Behind the scenes, network executives and producers described the moment as familiar but still unsettling. While there was no direct threat to Mr. Kimmel’s show, the language — referencing licenses, advertisers and regulatory pressure — echoed tactics used by leaders in other countries to chill media criticism without overt bans.

The broader significance of the episode lies less in its immediate impact than in what it reveals about political culture. Mr. Trump’s relationship with television has always been transactional. A former reality-show star, he has long understood media as a stage on which dominance is asserted through visibility and control. Satire disrupts that logic by refusing to play along.
Mr. Stewart, in his segment, framed the conflict as emblematic of grievance politics: a governing style oriented around personal offense rather than institutional responsibility. “You can’t fire the audience,” he said. The line resonated because it captured the paradox at the heart of the controversy. Efforts to suppress mockery tend to amplify it.

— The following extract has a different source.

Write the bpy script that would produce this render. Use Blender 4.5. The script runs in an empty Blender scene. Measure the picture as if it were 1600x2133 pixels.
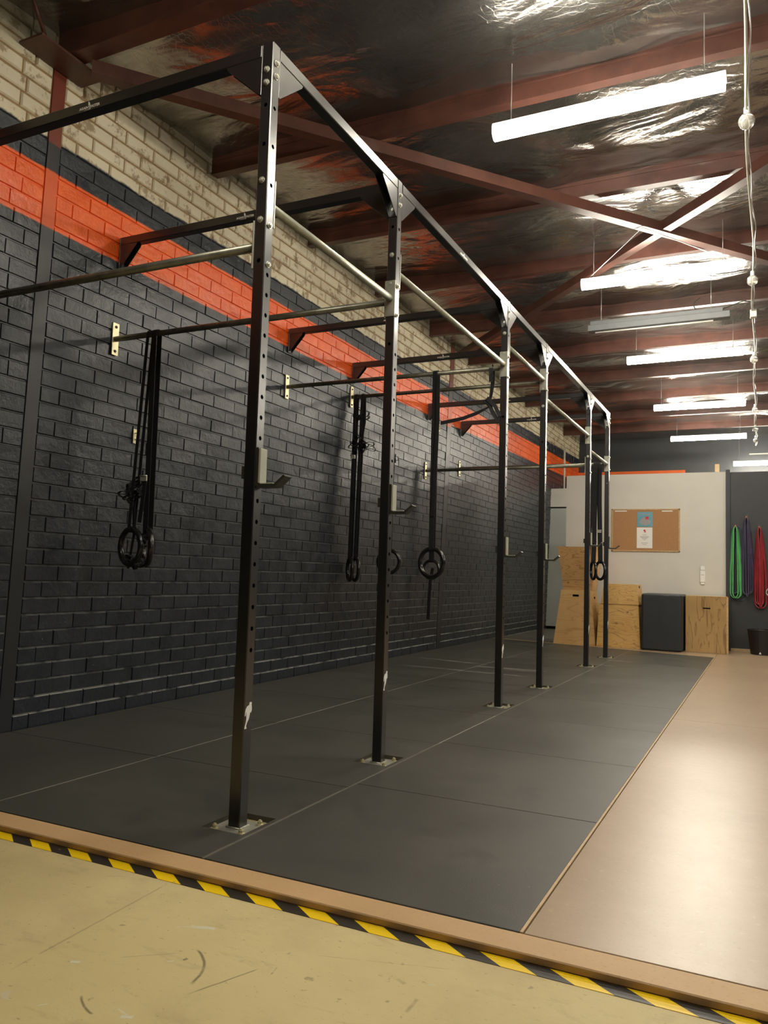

In the end, Mr. Kimmel remains on the air, Mr. Trump remains aggrieved, and late-night television continues to do what it has long done: reflect power back to itself, distorted through humor. The episode underscored a lesson that has repeated itself across administrations and eras. Political authority can shape laws and policy, but it has far less control over laughter — and attempts to exert it often reveal more vulnerability than strength.